I got my first official job when I was 15.
It was boring mostly and exhausting, but I’ll never forget how excited I was to receive my first pay cheque, or the extremely ugly overpriced bag I bought with it. I felt such a sense of accomplishment, I was employable, my work was deemed worthy of reward.
It was the first of many, varied jobs
Work is a firm part of the doctrine we’re all fed. In the Abroad it goes something like this: As a teenager, you have a job to ‘teach you how to be responsible’ aka being able to pay for the cinema/paintballing/shopping yourself. During University you have a job because your student loan doesn’t quite cover it, or you want to go on holiday with your friends to celebrate surviving another set of exams.

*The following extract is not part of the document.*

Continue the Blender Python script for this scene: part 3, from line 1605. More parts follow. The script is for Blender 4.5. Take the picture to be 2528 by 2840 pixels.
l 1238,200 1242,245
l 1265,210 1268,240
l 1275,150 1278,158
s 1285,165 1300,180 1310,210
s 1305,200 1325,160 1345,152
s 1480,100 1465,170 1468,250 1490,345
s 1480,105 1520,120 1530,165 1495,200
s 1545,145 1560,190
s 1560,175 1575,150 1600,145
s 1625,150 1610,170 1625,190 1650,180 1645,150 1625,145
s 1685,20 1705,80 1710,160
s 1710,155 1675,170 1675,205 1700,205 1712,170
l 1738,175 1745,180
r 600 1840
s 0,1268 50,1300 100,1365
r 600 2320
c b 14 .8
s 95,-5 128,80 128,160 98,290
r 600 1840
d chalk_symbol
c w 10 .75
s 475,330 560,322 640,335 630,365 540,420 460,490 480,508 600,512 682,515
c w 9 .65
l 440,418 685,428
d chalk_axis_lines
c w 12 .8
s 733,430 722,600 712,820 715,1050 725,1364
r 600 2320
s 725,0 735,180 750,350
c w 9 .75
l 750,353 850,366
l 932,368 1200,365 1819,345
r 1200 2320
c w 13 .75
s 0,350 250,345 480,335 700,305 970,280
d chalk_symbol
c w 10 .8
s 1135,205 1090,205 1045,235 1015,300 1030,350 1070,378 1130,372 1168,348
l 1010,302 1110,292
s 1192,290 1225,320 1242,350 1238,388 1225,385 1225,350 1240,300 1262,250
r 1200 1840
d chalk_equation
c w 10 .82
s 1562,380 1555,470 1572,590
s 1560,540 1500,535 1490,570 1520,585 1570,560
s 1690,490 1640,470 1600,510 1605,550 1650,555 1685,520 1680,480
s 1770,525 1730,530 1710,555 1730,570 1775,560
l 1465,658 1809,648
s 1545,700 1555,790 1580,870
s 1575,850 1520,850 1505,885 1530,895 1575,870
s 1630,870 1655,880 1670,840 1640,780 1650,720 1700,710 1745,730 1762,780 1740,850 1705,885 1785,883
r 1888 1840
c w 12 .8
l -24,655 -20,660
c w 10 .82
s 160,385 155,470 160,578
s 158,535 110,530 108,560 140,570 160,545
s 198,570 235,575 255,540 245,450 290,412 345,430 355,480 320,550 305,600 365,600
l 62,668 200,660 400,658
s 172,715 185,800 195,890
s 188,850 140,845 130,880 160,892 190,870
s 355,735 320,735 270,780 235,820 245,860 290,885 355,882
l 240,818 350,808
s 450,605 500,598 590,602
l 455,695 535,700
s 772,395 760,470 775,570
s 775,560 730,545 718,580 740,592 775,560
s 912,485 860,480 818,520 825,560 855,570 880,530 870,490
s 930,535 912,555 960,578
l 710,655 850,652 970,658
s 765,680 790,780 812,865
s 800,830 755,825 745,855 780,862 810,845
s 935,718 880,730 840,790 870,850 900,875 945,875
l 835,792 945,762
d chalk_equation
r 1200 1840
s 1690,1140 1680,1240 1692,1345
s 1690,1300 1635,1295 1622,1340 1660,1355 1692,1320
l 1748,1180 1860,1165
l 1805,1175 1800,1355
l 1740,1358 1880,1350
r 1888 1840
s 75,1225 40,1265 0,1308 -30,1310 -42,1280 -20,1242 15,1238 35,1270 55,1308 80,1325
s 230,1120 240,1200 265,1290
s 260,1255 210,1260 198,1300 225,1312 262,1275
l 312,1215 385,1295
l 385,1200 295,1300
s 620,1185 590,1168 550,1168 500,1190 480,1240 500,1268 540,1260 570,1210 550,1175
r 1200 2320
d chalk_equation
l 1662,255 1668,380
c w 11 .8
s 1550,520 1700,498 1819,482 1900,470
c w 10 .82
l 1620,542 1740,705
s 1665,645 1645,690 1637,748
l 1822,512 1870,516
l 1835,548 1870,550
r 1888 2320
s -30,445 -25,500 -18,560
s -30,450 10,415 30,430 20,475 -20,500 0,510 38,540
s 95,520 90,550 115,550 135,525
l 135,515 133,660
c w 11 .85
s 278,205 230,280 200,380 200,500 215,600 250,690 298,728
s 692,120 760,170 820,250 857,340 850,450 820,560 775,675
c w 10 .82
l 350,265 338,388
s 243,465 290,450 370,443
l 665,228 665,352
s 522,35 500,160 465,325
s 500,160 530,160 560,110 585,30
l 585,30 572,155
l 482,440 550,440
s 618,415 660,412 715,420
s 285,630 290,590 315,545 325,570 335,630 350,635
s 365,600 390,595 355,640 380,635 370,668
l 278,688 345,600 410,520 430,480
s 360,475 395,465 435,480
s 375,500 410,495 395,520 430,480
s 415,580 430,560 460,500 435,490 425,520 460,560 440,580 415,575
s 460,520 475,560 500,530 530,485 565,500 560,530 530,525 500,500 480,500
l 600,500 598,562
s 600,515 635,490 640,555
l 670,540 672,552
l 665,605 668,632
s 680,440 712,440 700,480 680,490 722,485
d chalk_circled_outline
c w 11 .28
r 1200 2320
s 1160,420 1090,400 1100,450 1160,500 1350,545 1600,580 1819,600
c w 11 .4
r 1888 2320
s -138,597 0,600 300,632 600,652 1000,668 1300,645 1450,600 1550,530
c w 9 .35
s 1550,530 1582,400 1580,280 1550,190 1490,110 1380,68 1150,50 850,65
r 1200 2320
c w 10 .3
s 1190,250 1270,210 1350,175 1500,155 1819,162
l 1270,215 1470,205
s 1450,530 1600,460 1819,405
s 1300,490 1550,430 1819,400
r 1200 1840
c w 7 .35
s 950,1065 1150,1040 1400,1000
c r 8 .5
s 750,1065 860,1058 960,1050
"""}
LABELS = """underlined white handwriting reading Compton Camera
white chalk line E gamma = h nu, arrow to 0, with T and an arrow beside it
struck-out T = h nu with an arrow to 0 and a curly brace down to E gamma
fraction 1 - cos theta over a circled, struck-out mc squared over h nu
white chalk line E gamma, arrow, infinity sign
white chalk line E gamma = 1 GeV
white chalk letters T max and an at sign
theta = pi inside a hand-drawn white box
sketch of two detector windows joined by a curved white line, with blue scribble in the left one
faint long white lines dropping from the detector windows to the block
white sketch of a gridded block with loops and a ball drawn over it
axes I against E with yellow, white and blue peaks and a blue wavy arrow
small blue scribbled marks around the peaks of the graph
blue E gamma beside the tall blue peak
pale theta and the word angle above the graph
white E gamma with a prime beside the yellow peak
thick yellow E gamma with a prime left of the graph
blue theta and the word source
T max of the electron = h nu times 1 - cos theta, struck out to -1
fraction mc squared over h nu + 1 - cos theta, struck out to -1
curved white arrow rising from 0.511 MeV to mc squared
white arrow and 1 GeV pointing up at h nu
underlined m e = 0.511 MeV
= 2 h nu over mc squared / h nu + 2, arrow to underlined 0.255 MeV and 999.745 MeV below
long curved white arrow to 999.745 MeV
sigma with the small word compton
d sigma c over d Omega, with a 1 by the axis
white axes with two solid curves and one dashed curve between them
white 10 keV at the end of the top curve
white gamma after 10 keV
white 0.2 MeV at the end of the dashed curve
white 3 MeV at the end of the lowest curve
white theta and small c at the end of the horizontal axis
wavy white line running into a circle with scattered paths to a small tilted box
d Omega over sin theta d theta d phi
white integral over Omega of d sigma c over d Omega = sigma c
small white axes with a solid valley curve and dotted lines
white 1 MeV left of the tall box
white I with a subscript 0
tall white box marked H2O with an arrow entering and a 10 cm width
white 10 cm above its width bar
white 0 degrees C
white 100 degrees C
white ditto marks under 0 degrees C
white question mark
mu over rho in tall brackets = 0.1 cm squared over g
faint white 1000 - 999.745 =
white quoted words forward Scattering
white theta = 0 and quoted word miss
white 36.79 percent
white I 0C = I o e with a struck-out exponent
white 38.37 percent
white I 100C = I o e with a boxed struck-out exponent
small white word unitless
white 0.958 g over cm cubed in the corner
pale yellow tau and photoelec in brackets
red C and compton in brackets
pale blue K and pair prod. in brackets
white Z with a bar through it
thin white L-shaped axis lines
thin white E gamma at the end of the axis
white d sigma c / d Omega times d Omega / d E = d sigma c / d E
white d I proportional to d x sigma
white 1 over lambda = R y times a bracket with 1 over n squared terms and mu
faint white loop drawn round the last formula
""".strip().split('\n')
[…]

After you’ve received that shiny, expensive piece of paper, you need a real job. No more part-time, weekend, assistant stuff. You have bills to pay. You want to get a flat, meaning there will be a mortgage. Marriage on the mind? Another set of expenses. Then there’s the occasional holiday so that your life doesn’t feel empty. Along comes the firstborn, meaning the flat will likely need an upgrade, a different mortgage, maybe a car. Then there’s the rainy day account. More holidays. More children. More expenses.
All of this, this ‘life’ is powered by work. It doesn’t really matter what work it is, as long as it’s work.

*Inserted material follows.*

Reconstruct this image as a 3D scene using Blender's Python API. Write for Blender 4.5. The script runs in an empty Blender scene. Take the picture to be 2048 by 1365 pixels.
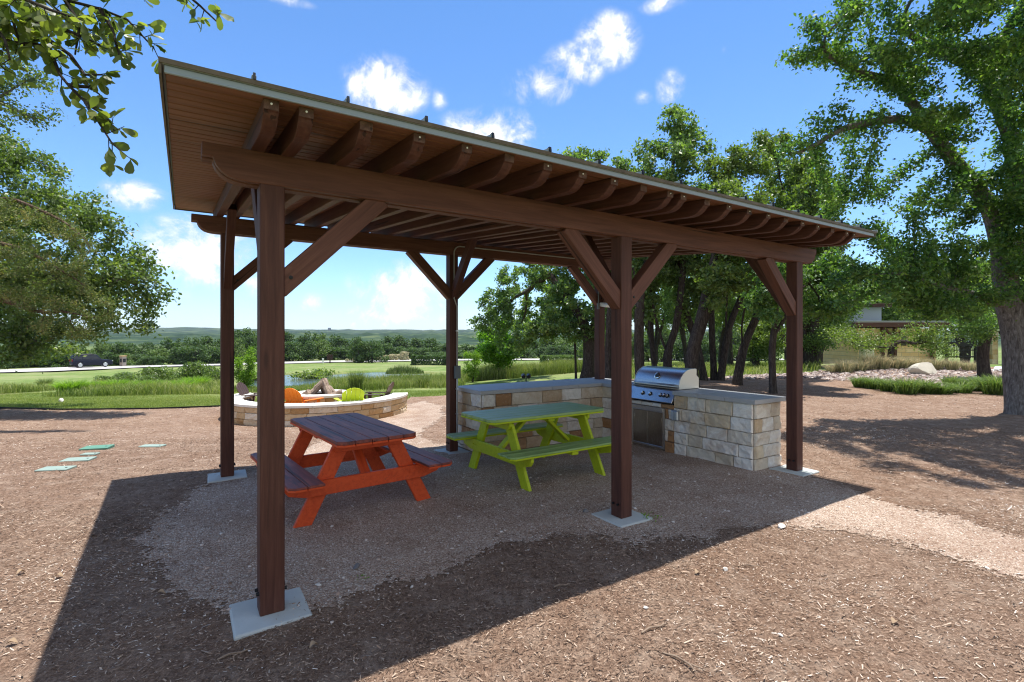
SKY_LOW = (.60, .75, .97, 1.0)
SKY_MID = (.48, .66, .88, 1.0)
SKY_TOP = (.355, .575, .77, 1.0)
CLOUD_A = (3.3, 3.45, 3.7, 1.0)
CLOUD_B = (5.6, 5.55, 5.5, 1.0)
SKY_STRENGTH = .13
SUN = 3.7
EXPOSURE = 1.1
HAZE = 0.00009
DENOISE = True
import bpy, bmesh, math, random
import numpy as np
from mathutils import Matrix, Vector

random.seed(7)
RNG = np.random.default_rng(7)
SC = bpy.context.scene
COL = SC.collection
R = math.radians
F_PX, CX, HY, EYE = 1021.16, 1024.0, 670.4, 1.65     # focal length and horizon of the photo (2048 px wide), eye height

# ---------------------------------------------------------------- terrain
def smooth(a, b, x):
    t = np.clip((np.asarray(x, float) - a) / (b - a), 0, 1)
    return t * t * (3 - 2 * t)

def snoise(x, y, s=1.0, seed=0):
    """cheap smooth noise made of rotated sines, about -1..1"""
    x = np.asarray(x, float) * s; y = np.asarray(y, float) * s
    r = np.random.default_rng(100 + seed)
    o = 0
    for k in range(6):
        a = r.uniform(0, 6.28); f = r.uniform(.6, 1.9); p = r.uniform(0, 6.28, 2)
        u = x * math.cos(a) + y * math.sin(a); v = -x * math.sin(a) + y * math.cos(a)
        o = o + np.sin(u * f + p[0] + 1.3 * np.sin(v * f * .7 + p[1]))
    return o / 4.0

GL_Y = [-50, 6.0, 9, 11.4, 14, 17, 20, 24, 28, 40, 50, 58, 64, 72, 88, 104, 118, 150, 300]
GL_A = [0, 0, -.18, -.42, -.47, -.62, -.80, -.98, -1.10, -1.16, -1.95, -2.6, -3.03, -3.06, -3.6, -3.9, -4.1, -4.5, -6]   # behind the fire pit
GL_B = [0, 0, -.18, -.42, -.47, -.65, -.95, -1.2, -1.42, -2.0, -2.5, -2.85, -3.03, -3.06, -3.6, -3.9, -4.1, -4.5, -6]     # far left
GR_Y = [-50, 16, 20, 30, 45, 60, 80, 104, 118, 150, 300]
GR_Z = [0, 0, -.05, -.35, -1.0, -2.0, -3.2, -3.9, -4.1, -4.5, -6]

POND = []          # world polygon, filled below
def in_poly(x, y, poly):
    x = np.asarray(x, float); y = np.asarray(y, float)
    ins = np.zeros(x.shape, bool)
    n = len(poly)
    for i in range(n):
        x0, y0 = poly[i]; x1, y1 = poly[(i + 1) % n]
        c = ((y0 > y) != (y1 > y)) & (x < (x1 - x0) * (y - y0) / ((y1 - y0) or 1e-9) + x0)
        ins ^= c
    return ins

def zt(x, y):
    x = np.asarray(x, float); y = np.asarray(y, float)
    a = np.interp(y, GL_Y, GL_A); b = np.interp(y, GL_Y, GL_B)
    w = 1 - smooth(-30, -16, x)
    left = a * (1 - w) + b * w
    right = np.interp(y, GR_Y, GR_Z)
    m = 1 - smooth(-4.5, 6.5, x)
    m = np.maximum(m, smooth(80, 118, y))
    z = left * m + right * (1 - m)
    # the low mound of planting on the right
    z = z + .55 * np.exp(-(((x - 19) / 7) ** 2 + ((y - 24) / 5) ** 2))
    # shallow dip of the mulch near the camera
    z = z - .07 * (1 - smooth(1.7, 2.9, y))
    z = z + .012 * snoise(x, y, 1.1, 3) * smooth(.5, 2.5, np.hypot(x - .2, y - 6) / 3)
    return z

def zs(x, y):
    return float(zt(x, y))

def at(u, v, Y):
    return Vector(((u - CX) / F_PX * Y, Y, EYE - (v - HY) / F_PX * Y))

def G(u, v, zc=None):
    """point of the ground seen at a pixel of the photo"""
    if zc is not None:
        Y = (EYE - zc) * F_PX / (v - HY)
        return Vector(((u - CX) / F_PX * Y, Y, zc))
    Ys = np.concatenate([np.arange(1.2, 40, .02), np.arange(40, 300, .2)])
    X = (u - CX) / F_PX * Ys; Z = EYE - (v - HY) / F_PX * Ys
    d = Z - zt(X, Ys)
    i = int(np.argmax(d <= 0)) if (d <= 0).any() else len(Ys) - 1
    return Vector((X[i], Ys[i], float(zt(X[i], Ys[i]))))

# ---------------------------------------------------------------- object helpers
def tag(o, label=None, cat=None, group=None, kind=None):
    if label: o['label'] = label
    if cat: o['category'] = cat
    if group: o['group'] = group
    if kind: o['kind'] = kind
    return o

def empty(name, loc, rz=0.0, label=None, cat=None, group=None):
    o = bpy.data.objects.new(name, None)
    o.empty_display_size = .2
    COL.objects.link(o)
    o.location = loc; o.rotation_euler = (0, 0, rz)
    return tag(o, label, cat, group)

def link(name, me, mat=None, parent=None):
    o = bpy.data.objects.new(name, me)
    COL.objects.link(o)
    if mat is not None and not me.materials: me.materials.append(mat)
    if parent is not None: o.parent = parent
    return o

def np_mesh(name, V, F, mat, parent=None, face_attr=None, smooth_sh=False):
    """big mesh from numpy arrays; F is (m,3) or (m,4)"""
    me = bpy.data.meshes.new(name)
    V = np.ascontiguousarray(V, dtype=np.float32); F = np.ascontiguousarray(F, dtype=np.int32)
    m, k = F.shape
    me.vertices.add(len(V)); me.vertices.foreach_set('co', V.ravel())
    me.loops.add(m * k); me.loops.foreach_set('vertex_index', F.ravel())
    me.polygons.add(m); me.polygons.foreach_set('loop_start', np.arange(0, m * k, k, dtype=np.int32))
    if smooth_sh: me.polygons.foreach_set('use_smooth', np.ones(m, bool))
    me.update(calc_edges=True)
    for nm, arr in (face_attr or {}).items():
        a = me.attributes.new(nm, 'FLOAT', 'FACE')
        a.data.foreach_set('value', np.ascontiguousarray(arr, dtype=np.float32))
    return link(name, me, mat, parent)

class MB:
    """collects shapes, builds ONE mesh object"""
    def __init__(s): s.v = []; s.f = []; s.r = []
    def add(s, V, F, rnd=0.5):
        b = len(s.v); s.v += [tuple(p) for p in V]
        for f in F: s.f.append(tuple(b + i for i in f)); s.r.append(rnd)
    def box(s, x0, x1, y0, y1, z0, z1, M=None, rnd=.5):
        P = [Vector(p) for p in ((x0,y0,z0),(x1,y0,z0),(x1,y1,z0),(x0,y1,z0),(x0,y0,z1),(x1,y0,z1),(x1,y1,z1),(x0,y1,z1))]
        if M is not None: P = [M @ p for p in P]
        s.add(P, [(0,3,2,1),(4,5,6,7),(0,1,5,4),(1,2,6,5),(2,3,7,6),(3,0,4,7)], rnd)
    def prism(s, prof, y0, y1, M=None, axis='y', rnd=.5):
        """extrudes the polygon prof [(a,b)..] ; axis y: a=x b=z ; axis x: a=y b=z ; axis z: a=x b=y"""
        n = len(prof)
        mk = {'y': lambda a, b, t: (a, t, b), 'x': lambda a, b, t: (t, a, b), 'z': lambda a, b, t: (a, b, t)}[axis]
        P = [Vector(mk(a, b, y0)) for a, b in prof] + [Vector(mk(a, b, y1)) for a, b in prof]
        if M is not None: P = [M @ p for p in P]
        F = [tuple(range(n)), tuple(reversed(range(n, 2 * n)))]
        F += [(i, i + n, (i + 1) % n + n, (i + 1) % n) for i in range(n)]
        s.add(P, F, rnd)
    def tube(s, pts, rad, k=8, cap=True, rnd=.5):
        pts = [Vector(p) for p in pts]
        if not hasattr(rad, '__len__'): rad = [rad] * len(pts)
        rings = []
        prev = None
        for i, p in enumerate(pts):
            d = (pts[min(i + 1, len(pts) - 1)] - pts[max(i - 1, 0)]).normalized()
            a = d.orthogonal().normalized() if prev is None else (prev - d * prev.dot(d)).normalized()
            prev = a; b = d.cross(a)
            rings.append([p + (a * math.cos(6.28319 * j / k) + b * math.sin(6.28319 * j / k)) * rad[i] for j in range(k)])
        V = [q for r_ in rings for q in r_]
        Fc = []
        for i in range(len(pts) - 1):
            for j in range(k):
                Fc.append((i * k + j, i * k + (j + 1) % k, (i + 1) * k + (j + 1) % k, (i + 1) * k + j))
        if cap:
            Fc.append(tuple(reversed(range(k)))); Fc.append(tuple((len(pts) - 1) * k + j for j in range(k)))
        s.add(V, Fc, rnd)
    def lathe(s, prof, k=16, M=None, rnd=.5):
        V = []; Fc = []
        for r_, z in prof:
            for j in range(k):
                V.append(Vector((r_ * math.cos(6.28319 * j / k), r_ * math.sin(6.28319 * j / k), z)))
        if M is not None: V = [M @ p for p in V]
        for i in range(len(prof) - 1):
            for j in range(k):
                Fc.append((i * k + j, i * k + (j + 1) % k, (i + 1) * k + (j + 1) % k, (i + 1) * k + j))
        Fc.append(tuple(reversed(range(k)))); Fc.append(tuple((len(prof) - 1) * k + j for j in range(k)))
        s.add(V, Fc, rnd)
    def build(s, name, mat, parent=None, bevel=0, smooth_sh=False, seg=1, M=None, angle=30):
        me = bpy.data.meshes.new(name)
        me.from_pydata(s.v, [], s.f)
        a = me.attributes.new('rnd', 'FLOAT', 'FACE')
        a.data.foreach_set('value', s.r)
        bm = bmesh.new(); bm.from_mesh(me)
        bmesh.ops.recalc_face_normals(bm, faces=bm.faces)
        if bevel:
            es = [e for e in bm.edges if len(e.link_faces) == 2 and e.calc_face_angle(0) > R(angle)]
            bmesh.ops.bevel(bm, geom=es, offset=bevel, segments=seg, affect='EDGES', profile=.5, clamp_overlap=True)
        if smooth_sh:
            for f in bm.faces: f.smooth = True
            for e in bm.edges:
                if len(e.link_faces) == 2 and e.calc_face_angle(0) > R(40): e.smooth = False
        bm.to_mesh(me); bm.free(); me.update()
        o = link(name, me, mat, parent)
        if M is not None: o.matrix_basis = M
        return o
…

By the time the day is done, we’re too tired to listen to that nagging voice telling us to try something new. Set up a business or try and see if that idea that keeps rolling around in your head is worthwhile.
In my mind, Lagos had almost become synonymous with the word ‘hustle.’ My friends sounded almost in awe of it, the intensity, the single-mindedness, how driven everyone is to succeed. A city of hustlers, where everyone is ‘on the grind.’
It’s something you have to see to believe.
I remember being struck by how many people I met that had day jobs and a side business or a business plan. Or multiple jobs and a side business. How many people had a five or even ten year plans. How every book being read was either ‘an entrepreneur’s guide to… ‘ or ‘how to run a business.’ How hard people worked as they juggled their various interests all while keeping their respective bosses happy and fuel in their generators. A day job is not the end. It pays the bills but the dream fuels life.
Lagos, city of dreamers. Where all and sundry come in search of something bigger, something better, whether they get it or not of course is another matter. But it’s hard not to get caught up in the energy of it, the desire to pursue what it is you really what, to go sleeplessness nights for it, to sweat on danfos for it, to hustle for it. To buy into the idea, even if it’s a lie , that it’s possible. Here the dream is possible.
It’s hard not to get caught up in that.